## [What the exercise asks]
Quote the listing below in full and exactly as written, but omit every picture.
* * *
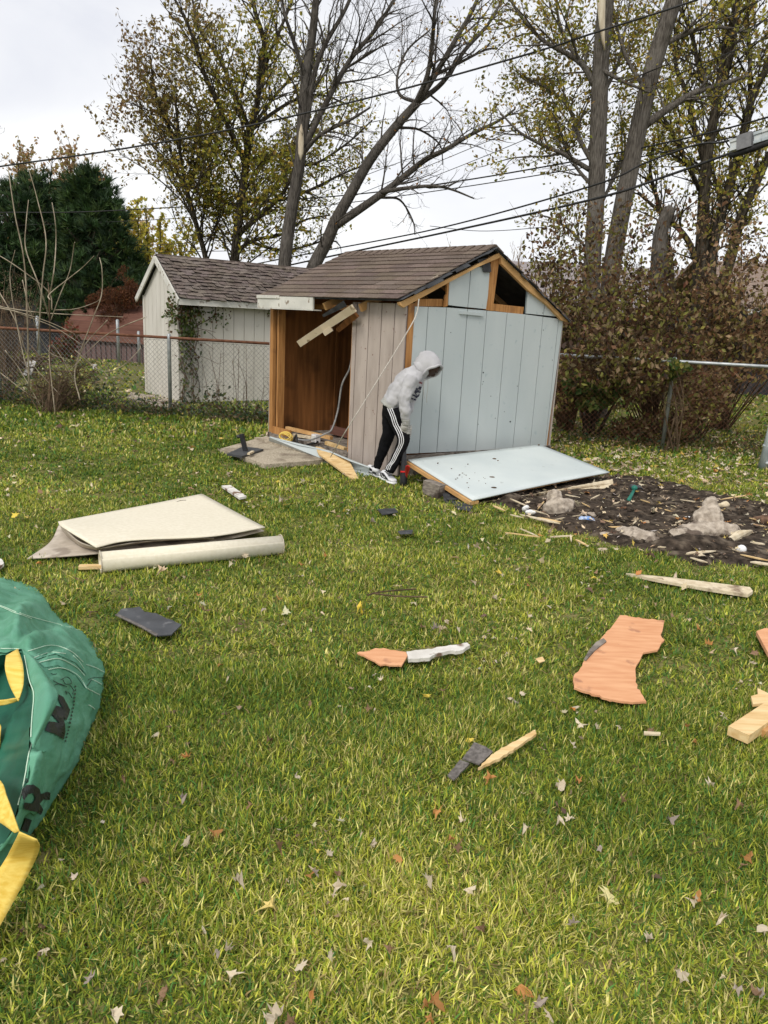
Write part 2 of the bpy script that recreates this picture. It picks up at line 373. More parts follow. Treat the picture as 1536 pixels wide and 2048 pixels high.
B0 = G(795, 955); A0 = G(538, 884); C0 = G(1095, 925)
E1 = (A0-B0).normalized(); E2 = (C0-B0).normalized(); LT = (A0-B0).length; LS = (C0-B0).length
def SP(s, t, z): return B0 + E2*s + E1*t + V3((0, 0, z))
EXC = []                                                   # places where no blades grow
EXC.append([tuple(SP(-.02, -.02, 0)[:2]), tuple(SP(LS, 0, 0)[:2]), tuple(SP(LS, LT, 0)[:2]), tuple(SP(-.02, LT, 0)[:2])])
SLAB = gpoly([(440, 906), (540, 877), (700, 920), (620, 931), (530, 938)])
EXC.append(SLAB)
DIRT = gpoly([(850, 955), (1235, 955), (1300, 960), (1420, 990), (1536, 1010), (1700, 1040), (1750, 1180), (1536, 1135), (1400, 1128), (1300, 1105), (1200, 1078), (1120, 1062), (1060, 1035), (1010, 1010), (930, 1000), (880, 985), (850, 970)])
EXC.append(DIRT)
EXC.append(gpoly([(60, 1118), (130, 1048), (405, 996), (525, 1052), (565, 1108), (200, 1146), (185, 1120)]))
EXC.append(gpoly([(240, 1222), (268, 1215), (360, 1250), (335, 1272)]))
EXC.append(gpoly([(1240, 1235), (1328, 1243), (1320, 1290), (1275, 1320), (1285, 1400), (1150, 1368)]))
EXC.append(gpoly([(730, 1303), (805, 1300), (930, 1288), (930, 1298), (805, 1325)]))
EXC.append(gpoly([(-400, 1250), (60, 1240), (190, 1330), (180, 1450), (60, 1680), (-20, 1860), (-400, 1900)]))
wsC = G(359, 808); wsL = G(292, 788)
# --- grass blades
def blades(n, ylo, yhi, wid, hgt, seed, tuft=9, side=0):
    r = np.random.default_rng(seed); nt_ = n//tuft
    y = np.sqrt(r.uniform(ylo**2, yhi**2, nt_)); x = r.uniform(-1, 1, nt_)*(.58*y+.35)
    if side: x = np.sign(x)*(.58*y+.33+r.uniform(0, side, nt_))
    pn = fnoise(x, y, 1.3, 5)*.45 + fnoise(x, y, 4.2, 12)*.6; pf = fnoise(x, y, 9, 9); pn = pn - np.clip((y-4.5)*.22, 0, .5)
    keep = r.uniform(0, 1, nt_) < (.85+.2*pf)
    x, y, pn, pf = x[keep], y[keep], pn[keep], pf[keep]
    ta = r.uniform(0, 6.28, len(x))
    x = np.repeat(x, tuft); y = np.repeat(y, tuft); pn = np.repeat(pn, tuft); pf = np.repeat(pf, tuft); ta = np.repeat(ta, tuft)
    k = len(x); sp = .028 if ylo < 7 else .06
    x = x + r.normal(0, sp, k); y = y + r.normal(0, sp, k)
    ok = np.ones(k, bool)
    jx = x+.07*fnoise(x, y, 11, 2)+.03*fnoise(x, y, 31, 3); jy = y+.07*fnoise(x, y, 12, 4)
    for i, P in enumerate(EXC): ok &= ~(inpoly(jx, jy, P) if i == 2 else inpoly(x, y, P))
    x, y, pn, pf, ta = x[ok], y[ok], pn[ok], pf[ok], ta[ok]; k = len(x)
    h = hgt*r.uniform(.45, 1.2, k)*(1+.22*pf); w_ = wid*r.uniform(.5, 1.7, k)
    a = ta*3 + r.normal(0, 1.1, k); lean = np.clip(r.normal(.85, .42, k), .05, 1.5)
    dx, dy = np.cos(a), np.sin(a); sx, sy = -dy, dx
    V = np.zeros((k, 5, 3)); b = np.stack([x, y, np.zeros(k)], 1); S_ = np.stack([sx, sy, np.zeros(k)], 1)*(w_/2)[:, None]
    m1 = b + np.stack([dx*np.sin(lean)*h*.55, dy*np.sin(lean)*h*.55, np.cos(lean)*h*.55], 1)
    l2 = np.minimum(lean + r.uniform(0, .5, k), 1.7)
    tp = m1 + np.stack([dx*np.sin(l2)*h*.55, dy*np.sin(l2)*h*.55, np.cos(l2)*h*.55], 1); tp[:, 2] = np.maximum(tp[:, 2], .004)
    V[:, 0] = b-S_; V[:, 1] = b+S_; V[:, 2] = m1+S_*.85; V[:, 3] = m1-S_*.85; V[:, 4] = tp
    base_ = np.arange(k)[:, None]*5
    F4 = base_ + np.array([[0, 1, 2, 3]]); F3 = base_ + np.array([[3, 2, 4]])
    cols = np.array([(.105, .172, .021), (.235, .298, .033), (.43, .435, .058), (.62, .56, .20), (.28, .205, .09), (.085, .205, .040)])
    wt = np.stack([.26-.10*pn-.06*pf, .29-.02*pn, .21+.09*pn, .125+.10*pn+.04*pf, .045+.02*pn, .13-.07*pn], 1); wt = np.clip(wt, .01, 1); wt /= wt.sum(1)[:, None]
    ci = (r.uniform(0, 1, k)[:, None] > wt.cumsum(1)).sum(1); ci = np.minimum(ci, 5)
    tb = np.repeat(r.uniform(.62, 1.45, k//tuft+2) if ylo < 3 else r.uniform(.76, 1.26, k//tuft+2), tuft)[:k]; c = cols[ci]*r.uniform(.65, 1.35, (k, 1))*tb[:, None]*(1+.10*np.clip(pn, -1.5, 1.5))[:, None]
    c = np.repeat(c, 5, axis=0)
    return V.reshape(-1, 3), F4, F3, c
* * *
## [Reply]
Write part 2 of the bpy script that recreates this picture. It picks up at line 373. More parts follow. Treat the picture as 1536 pixels wide and 2048 pixels high.
B0 = G(795, 955); A0 = G(538, 884); C0 = G(1095, 925)
E1 = (A0-B0).normalized(); E2 = (C0-B0).normalized(); LT = (A0-B0).length; LS = (C0-B0).length
def SP(s, t, z): return B0 + E2*s + E1*t + V3((0, 0, z))
EXC = []                                                   # places where no blades grow
EXC.append([tuple(SP(-.02, -.02, 0)[:2]), tuple(SP(LS, 0, 0)[:2]), tuple(SP(LS, LT, 0)[:2]), tuple(SP(-.02, LT, 0)[:2])])
SLAB = gpoly([(440, 906), (540, 877), (700, 920), (620, 931), (530, 938)])
EXC.append(SLAB)
DIRT = gpoly([(850, 955), (1235, 955), (1300, 960), (1420, 990), (1536, 1010), (1700, 1040), (1750, 1180), (1536, 1135), (1400, 1128), (1300, 1105), (1200, 1078), (1120, 1062), (1060, 1035), (1010, 1010), (930, 1000), (880, 985), (850, 970)])
EXC.append(DIRT)
EXC.append(gpoly([(60, 1118), (130, 1048), (405, 996), (525, 1052), (565, 1108), (200, 1146), (185, 1120)]))
EXC.append(gpoly([(240, 1222), (268, 1215), (360, 1250), (335, 1272)]))
EXC.append(gpoly([(1240, 1235), (1328, 1243), (1320, 1290), (1275, 1320), (1285, 1400), (1150, 1368)]))
EXC.append(gpoly([(730, 1303), (805, 1300), (930, 1288), (930, 1298), (805, 1325)]))
EXC.append(gpoly([(-400, 1250), (60, 1240), (190, 1330), (180, 1450), (60, 1680), (-20, 1860), (-400, 1900)]))
wsC = G(359, 808); wsL = G(292, 788)
# --- grass blades
def blades(n, ylo, yhi, wid, hgt, seed, tuft=9, side=0):
    r = np.random.default_rng(seed); nt_ = n//tuft
    y = np.sqrt(r.uniform(ylo**2, yhi**2, nt_)); x = r.uniform(-1, 1, nt_)*(.58*y+.35)
    if side: x = np.sign(x)*(.58*y+.33+r.uniform(0, side, nt_))
    pn = fnoise(x, y, 1.3, 5)*.45 + fnoise(x, y, 4.2, 12)*.6; pf = fnoise(x, y, 9, 9); pn = pn - np.clip((y-4.5)*.22, 0, .5)
    keep = r.uniform(0, 1, nt_) < (.85+.2*pf)
    x, y, pn, pf = x[keep], y[keep], pn[keep], pf[keep]
    ta = r.uniform(0, 6.28, len(x))
    x = np.repeat(x, tuft); y = np.repeat(y, tuft); pn = np.repeat(pn, tuft); pf = np.repeat(pf, tuft); ta = np.repeat(ta, tuft)
    k = len(x); sp = .028 if ylo < 7 else .06
    x = x + r.normal(0, sp, k); y = y + r.normal(0, sp, k)
    ok = np.ones(k, bool)
    jx = x+.07*fnoise(x, y, 11, 2)+.03*fnoise(x, y, 31, 3); jy = y+.07*fnoise(x, y, 12, 4)
    for i, P in enumerate(EXC): ok &= ~(inpoly(jx, jy, P) if i == 2 else inpoly(x, y, P))
    x, y, pn, pf, ta = x[ok], y[ok], pn[ok], pf[ok], ta[ok]; k = len(x)
    h = hgt*r.uniform(.45, 1.2, k)*(1+.22*pf); w_ = wid*r.uniform(.5, 1.7, k)
    a = ta*3 + r.normal(0, 1.1, k); lean = np.clip(r.normal(.85, .42, k), .05, 1.5)
    dx, dy = np.cos(a), np.sin(a); sx, sy = -dy, dx
    V = np.zeros((k, 5, 3)); b = np.stack([x, y, np.zeros(k)], 1); S_ = np.stack([sx, sy, np.zeros(k)], 1)*(w_/2)[:, None]
    m1 = b + np.stack([dx*np.sin(lean)*h*.55, dy*np.sin(lean)*h*.55, np.cos(lean)*h*.55], 1)
    l2 = np.minimum(lean + r.uniform(0, .5, k), 1.7)
    tp = m1 + np.stack([dx*np.sin(l2)*h*.55, dy*np.sin(l2)*h*.55, np.cos(l2)*h*.55], 1); tp[:, 2] = np.maximum(tp[:, 2], .004)
    V[:, 0] = b-S_; V[:, 1] = b+S_; V[:, 2] = m1+S_*.85; V[:, 3] = m1-S_*.85; V[:, 4] = tp
    base_ = np.arange(k)[:, None]*5
    F4 = base_ + np.array([[0, 1, 2, 3]]); F3 = base_ + np.array([[3, 2, 4]])
    cols = np.array([(.105, .172, .021), (.235, .298, .033), (.43, .435, .058), (.62, .56, .20), (.28, .205, .09), (.085, .205, .040)])
    wt = np.stack([.26-.10*pn-.06*pf, .29-.02*pn, .21+.09*pn, .125+.10*pn+.04*pf, .045+.02*pn, .13-.07*pn], 1); wt = np.clip(wt, .01, 1); wt /= wt.sum(1)[:, None]
    ci = (r.uniform(0, 1, k)[:, None] > wt.cumsum(1)).sum(1); ci = np.minimum(ci, 5)
    tb = np.repeat(r.uniform(.62, 1.45, k//tuft+2) if ylo < 3 else r.uniform(.76, 1.26, k//tuft+2), tuft)[:k]; c = cols[ci]*r.uniform(.65, 1.35, (k, 1))*tb[:, None]*(1+.10*np.clip(pn, -1.5, 1.5))[:, None]
    c = np.repeat(c, 5, axis=0)
    return V.reshape(-1, 3), F4, F3, c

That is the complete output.